Optimal non-Gaussian operations in difference-intensity detection and parity detection-based Mach-Zehnder interferometer

TL;DR

This paper explores how probabilistic non-Gaussian operations like photon subtraction, addition, and catalysis can optimize phase estimation in Mach-Zehnder interferometers with difference-intensity and parity detection, providing practical parameters for experimental implementation.

Contribution

It identifies the most effective non-Gaussian operations for each detection scheme and derives a general moment-generating function useful for various detection methods.

Findings

Photon catalysis is optimal for difference-intensity detection-based MZI.

Photon addition is optimal for parity detection-based MZI.
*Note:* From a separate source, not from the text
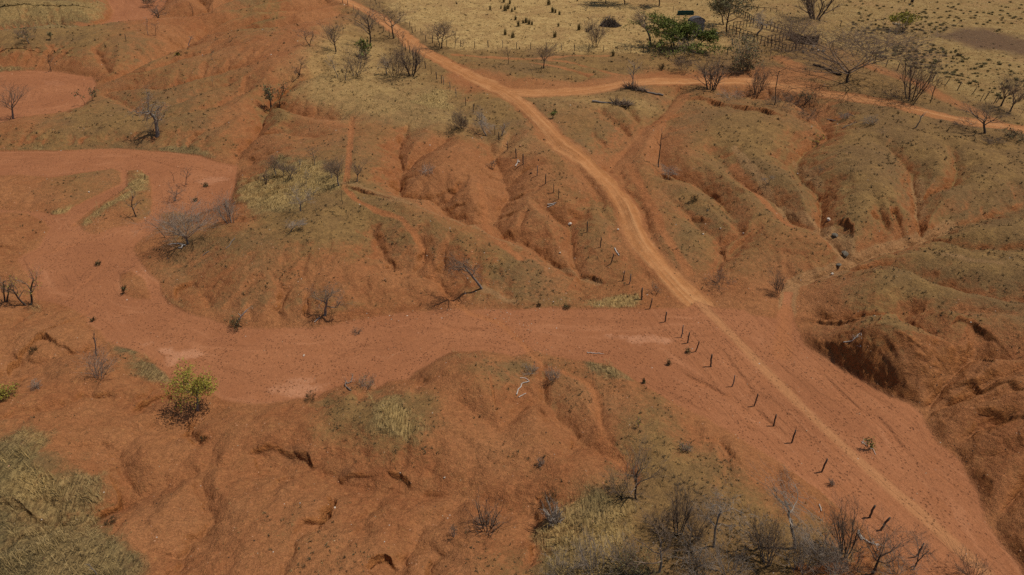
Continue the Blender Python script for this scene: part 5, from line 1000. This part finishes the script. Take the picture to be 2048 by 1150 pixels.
log('pale curved stick on bare soil beside the grey forked tree', [(1638,1010),(1641,1017),(1642,1024)], .045, .03, 'p', 'fallen_branch', cat='branch')
log('white stick below the black dead tree at the river bank', [(629,645),(635,640),(640,635)], .05, .03, 'p', 'fallen_branch', cat='branch')
# heap of cut branches in the pasture
bp = at(1221, 52); heap = empty('brush_pile', bp); tag(heap, 'tent-shaped heap of cut dead branches in the pasture above the fence', 'brush')
rg = np.random.default_rng(77); nb = 420; a = rg.uniform(0, 6.28, nb); r_ = 2.3*np.sqrt(rg.random(nb)); st = np.stack([r_*np.cos(a)*1.15, r_*np.sin(a)*.8, np.zeros(nb)], 1)
en = np.stack([-.5 + rg.normal(0,.7,nb), rg.normal(0,.5,nb), rg.uniform(.5,2.1,nb)], 1)*np.where(rg.random((nb,1)) < .7, 1, .5) + st*.25; tt = np.linspace(0,1,4)[None,:,None]
v, f = tubes(st[:,None]*(1-tt) + en[:,None]*tt + rg.normal(0,.1,(nb,4,3)), np.broadcast_to(np.linspace(.05,.015,4), (nb,4))*rg.uniform(.5,1.6,(nb,1)), 4)
add_obj('branches', quick_mesh('branches', v, f, M_DARK), heap)
v, f = join([bar_arrays([-2.8,-.6,.0], [-.6,.2,2.3], .11, r2=.05), bar_arrays([-1.6,-.9,.1], [-.1,.1,2.5], .09, r2=.04), bar_arrays([1.6,-.4,1.1], [3.0,.4,1.9], .05, r2=.02), bar_arrays([.5,-.9,.2], [-.4,.2,2.3], .08, r2=.04)])
add_obj('poles', quick_mesh('poles', v, f, M_GREY), heap)
# ------------------------------------------------------------------ black cow at the far pasture edge
def cow(px_, py_):
    b = at(px_, py_); o = empty('cow', b); tag(o, 'black cow standing in the far right pasture at the top edge', 'cow', None)
    vs = [(0,.75,1.02,.30),(0,.25,1.0,.36),(0,-.3,1.02,.34),(0,-.75,1.12,.22),(0,-1.05,1.22,.15),(0,-1.35,1.18,.13),(0,-1.6,1.02,.085),
          (.19,-.5,.72,.12),(.19,-.52,.38,.065),(.19,-.5,.05,.055),(-.19,-.5,.72,.12),(-.19,-.46,.38,.065),(-.19,-.55,.05,.055),
          (.2,.75,.72,.15),(.2,.68,.52,.09),(.2,.86,.40,.065),(.2,.80,.05,.055),(-.2,.75,.72,.15),(-.2,.68,.52,.09),(-.2,.86,.40,.065),(-.2,.80,.05,.055),
          (0,1.05,1.15,.05),(0,1.12,.8,.03),(0,1.12,.45,.045),(.22,-1.3,1.26,.04),(-.22,-1.3,1.26,.04)]
    ed = [(1,0),(1,2),(2,3),(3,4),(4,5),(5,6),(2,7),(7,8),(8,9),(2,10),(10,11),(11,12),(0,13),(13,14),(14,15),(15,16),(0,17),(17,18),(18,19),(19,20),(0,21),(21,22),(22,23),(5,24),(5,25)]
    me = bpy.data.meshes.new('body'); me.from_pydata([v[:3] for v in vs], ed, []); ob = add_obj('body', me, o)
    sk = ob.modifiers.new('skin', 'SKIN'); sub = ob.modifiers.new('sub', 'SUBSURF'); sub.levels = 1; sub.render_levels = 1
    for i, v in enumerate(vs): me.skin_vertices[0].data[i].radius = (v[3], v[3])
    me.skin_vertices[0].data[1].use_root = True; me.materials.append(M_BURN); o.rotation_euler = (0,0,-.45); return o
cow(1823, 8.5)
# ------------------------------------------------------------------ grass, tufts and pebbles too many to count
def blades(base, h, w, lean, rg, per=1, spread=0.0, curve=.5):
    """thin two-piece blades at base points; returns quads"""
    n = len(base)*per; b = np.repeat(base, per, 0) + np.concatenate([rg.normal(0, 1, (n,2))*np.repeat(np.broadcast_to(spread, len(base)), per)[:,None], np.zeros((n,1))], 1)
    hh = np.repeat(np.broadcast_to(h, len(base)), per)*rg.uniform(.55, 1.15, n); az = rg.uniform(0, 6.28, n); d = np.stack([np.cos(az), np.sin(az)], 1)*rg.uniform(.1, curve*1.6, (n,1)) + np.asarray(lean)
    s = np.stack([-np.sin(az), np.cos(az)], 1)*(np.broadcast_to(w, n)*.5)[:,None]; z = np.zeros((n,1)); S = np.concatenate([s, z], 1)
    m = b + np.concatenate([d*hh[:,None]*.35, (hh*.62)[:,None]], 1); t = b + np.concatenate([d*hh[:,None], (hh*np.clip(1.0 - .35*np.linalg.norm(d, axis=1), .25, 1))[:,None]], 1)
    v = np.stack([b - S, b + S, m + S*.8, m - S*.8, t + S*.15, t - S*.15], 1).reshape(-1,3); k = np.arange(n)[:,None]*6
    return v, np.concatenate([k + np.array([[0,1,2,3]]), k + np.array([[3,2,4,5]])])
def stuff(name, arrs, mat):
    v, f = arrs; o = add_obj(name, quick_mesh(name, v, f, mat)); o['kind'] = 'stuff'; return o
rg = np.random.default_rng(11)
def pick(n, weight, yrange=(-30,1180), xrange=(-60,2110)):
    px_ = rg.uniform(*xrange, n); py_ = rg.uniform(*yrange, n); w = weight(px_, py_); m = rg.random(n) < w; return px_[m], py_[m]
slp = slope
def mpp(py_): return 1.0/np.interp(py_, [0, 100, 300, 575, 900, 1150], [6.5, 8.3, 12, 17, 21.5, 24])     # metres per photo pixel
# long straw-coloured grass
x, y = pick(60000, lambda a, b: np.clip(sample(a, b, straw) - .25, 0, 1)*1.5*sample(a, b, 1-river)*sstep(-.35, .25, fbm(sample(a, b, X0)/3.5, sample(a, b, Y0)/3.5, 3, 73)))
bs_ = sample(x, y, P); sc = np.clip(mpp(y)/.05, 1, 2.4)
clump = sstep(-.15, .35, fbm(bs_[:,0]/2.2, bs_[:,1]/2.2, 2, 71))
gd = rg.random(len(x)) < .9*sample(x, y, gold)
for nm_, mk_, mt_ in (('straw_grass', ~gd, M_STRAW), ('golden_grass', gd, M_GOLD)):
    stuff(nm_, blades(bs_[mk_], ((.16 + .66*clump)*np.clip(sc, 1, 1.4))[mk_], np.repeat((.030*sc)[mk_], 3), (-.35, .25), rg, 3, (.10*sc)[mk_], .6), mt_)
x, y = pick(26000, lambda a, b: np.clip(sample(a, b, straw) - .35, 0, 1)*sample(a, b, 1-river))
bs_ = sample(x, y, P); sc = np.clip(mpp(y)/.05, 1, 2.4)
stuff('old_grass', blades(bs_, .30*np.clip(sc, 1, 1.4), np.repeat(.032*sc, 3), (-.2, .1), rg, 3, .10*sc, .7), M_TUFT)
# low dry tufts on the grassy slopes
x, y = pick(120000, lambda a, b: .62*np.clip(sample(a, b, COVs) - .22, 0, 1)*(1 - .75*sample(a, b, past))*(1 - .6*sample(a, b, straw))*(0.12 + .95*sstep(-.30, .45, fbm(sample(a, b, X0)/4.5, sample(a, b, Y0)/4.5, 3, 81))))
bs_ = sample(x, y, P); sc = np.clip(mpp(y)/.055, .9, 2.6); hs = .13*sc**.8*np.exp(rg.normal(0, .42, len(sc)))
stuff('dry_tufts', blades(bs_, hs, np.repeat(.06*sc, 5), (0,0), rg, 5, .06*sc, .8), M_TUFT)
x, y = pick(16000, lambda a, b: .5*np.clip(sample(a, b, COVs) - .12, 0, 1)*(1 - .8*sample(a, b, past)))
bs_ = sample(x, y, P); sc = np.clip(mpp(y)/.055, .9, 2.6)
stuff('pale_tufts', blades(bs_, .12*sc**.8, np.repeat(.04*sc, 4), (0,0), rg, 4, .05*sc, .8), M_STRAW)
# pale stubble on the pasture
x, y = pick(30000, lambda a, b: .8*sample(a, b, past)*(1 - sample(a, b, burnt))*(1 - .8*sample(a, b, road))*(1 - .55*sstep(1500, 1900, a)), (-40, 240))
bs_ = sample(x, y, P); stuff('pasture_stubble', blades(bs_, .20, np.full(len(bs_)*3, .10), (0,0), rg, 3, .12, .8), M_STRAW)
# pebbles and gravel
def gravel(name, n, weight, size, mat, yr=(0,1170)):
    x, y = pick(n, weight, yr); b = sample(x, y, P); s = size*np.clip(mpp(y)/.05, .8, 2.2)*rg.uniform(.5, 1.5, len(x))
    oc = np.array([[1,0,0],[0,1,0],[-1,0,0],[0,-1,0],[0,0,.75],[0,0,-.5]]); of = np.array([[0,1,4,4],[1,2,4,4],[2,3,4,4],[3,0,4,4]])
    az = rg.uniform(0, 6.28, len(x)); c_, s_ = np.cos(az)[:,None], np.sin(az)[:,None]; sx = rg.uniform(.7,1.4,(len(x),1))
    vv = np.stack([(oc[None,:,0]*c_*sx - oc[None,:,1]*s_), (oc[None,:,0]*s_*sx + oc[None,:,1]*c_), np.broadcast_to(oc[None,:,2], (len(x),6))], -1)*s[:,None,None] + b[:,None,:]
    ff = (np.arange(len(x))[:,None,None]*6 + of[None]).reshape(-1,4)
    me = bpy.data.meshes.new(name); tri = ff[:,:3].astype(np.int32); me2 = quick_mesh(name, vv.reshape(-1,3), tri, mat); o = add_obj(name, me2); o['kind'] = 'stuff'
gravel('pebbles', 16000, lambda a, b: np.clip(.012*(1-sample(a, b, past)) + .42*sample(a, b, stony)*(fbm(a/14, b/10, 2, 91) > -.1), 0, 1), .055, M_RW)
gravel('dark_clods', 14000, lambda a, b: (.05*np.clip(1 - sample(a, b, COVs), 0, 1) + .25*sample(a, b, steep))*(1 - sample(a, b, past))*(1 - .75*sample(a, b, river)), .06, M_RD)
gravel('red_clods', 14000, lambda a, b: .12*np.clip(1.1 - sample(a, b, COVs), 0, 1)*(1 - sample(a, b, past))*(1-.5*sample(a,b,river)), .06, M_RR)
# ------------------------------------------------------------------ tussocks of the pasture: the largest as things, the rest as ground cover
def tuss_mesh(seed, h, n, w, curve, mat):
    r2 = np.random.default_rng(seed); v, f = blades(np.zeros((1,3)), h, np.full(n, w), (0,0), r2, n, .16, curve); return quick_mesh('grass_tussock', v, f, mat)
TM = [tuss_mesh(i, .42, 60, .07, .9, M_TUSS) for i in range(4)]; TT = [tuss_mesh(9+i, 1.5, 70, .055, .28, M_TUSS) for i in range(3)]
TPOLY = [(1690,62),(1760,30),(1850,30),(1960,40),(2060,50),(2060,235),(1990,195),(1900,158),(1800,128),(1740,110)]
tx_, ty_ = rg.uniform(1660, 2056, 2600), rg.uniform(12, 235, 2600); ok = inside(tx_, ty_, TPOLY) & (sample(tx_, ty_, burnt) < .35) & (rg.random(2600) < np.clip(.14 + .60*sstep(1980, 1860, tx_)*sstep(50, 90, ty_)*sstep(190, 140, ty_) + .16*sstep(100,170,ty_), 0, 1)) | ((ty_ < 60) & (rg.random(2600) < .10) & (tx_ > 1680))
tx_, ty_ = tx_[ok], ty_[ok]; o_ = np.argsort(-ty_); tx_, ty_ = tx_[o_], ty_[o_]
for i, (a_, b_) in enumerate(zip(tx_[:280], ty_[:280])):
    ob = add_obj('grass_tussock', TM[i % 4]); ob.location = tuple(at(a_, b_)); s = .72*np.exp(rg.normal(0, .32)); ob.scale = (s, s, s*rg.uniform(.7,1.2)); ob.rotation_euler = (0, 0, rg.uniform(0, 6.28))
    tag(ob, 'dark olive grass tussock on the grazed pasture beyond the upper right fence', 'tussock', 'tussocks on the right pasture')
rest = sample(tx_[280:], ty_[280:], P)
if len(rest): stuff('far_tussocks', blades(rest, .42, np.full(len(rest)*40, .07), (0,0), rg, 40, .16, .9), M_TUSS)
TALL = [(1010,22),(1016,18),(1024,24),(1030,20),(1046,47),(1052,46),(1058,49),(1031,40),(1037,53),(1064,50),(1105,25),(1111,26),(1119,30),(1117,53),(1158,60),(1173,64),(1177,64),(1182,60),(1098,10),(1110,75),(1010,70),(1026,76),(1002,18),(1008,5),(1020,8),(1226,112),(980,20)]
for i, (a_, b_) in enumerate(TALL):
    ob = add_obj('tall_grass_clump', TT[i % 3]); ob.location = tuple(at(a_, b_)); s = rg.uniform(.6, 1.15); ob.scale = (s, s, s); ob.rotation_euler = (0, 0, rg.uniform(0, 6.28))
    tag(ob, 'tall dark brown grass clump standing in the pale pasture left of the brush heap', 'grass clump', 'tall grass clumps in the pale pasture')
The study provides specific squeezing and transmissivity parameters for best performance.

Abstract

We investigate the benefits of probabilistic non-Gaussian operations in phase estimation using difference-intensity and parity detection-based Mach-Zehnder interferometers (MZI). We consider an experimentally implementable model to perform three different non-Gaussian operations, namely photon subtraction (PS), photon addition (PA), and photon catalysis (PC) on a single-mode squeezed vacuum (SSV) state. In difference-intensity detection-based MZI, two PC operation is found to be the most optimal, while for parity detection-based MZI, two PA operation emerges as the most optimal process. We have also provided the corresponding squeezing and transmissivity parameters at best performance, making our study relevant for experimentalists. Further, we have derived the general expression of moment-generating function, which shall be useful in exploring other detection schemes such as homodyne detection and quadratic homodyne detection.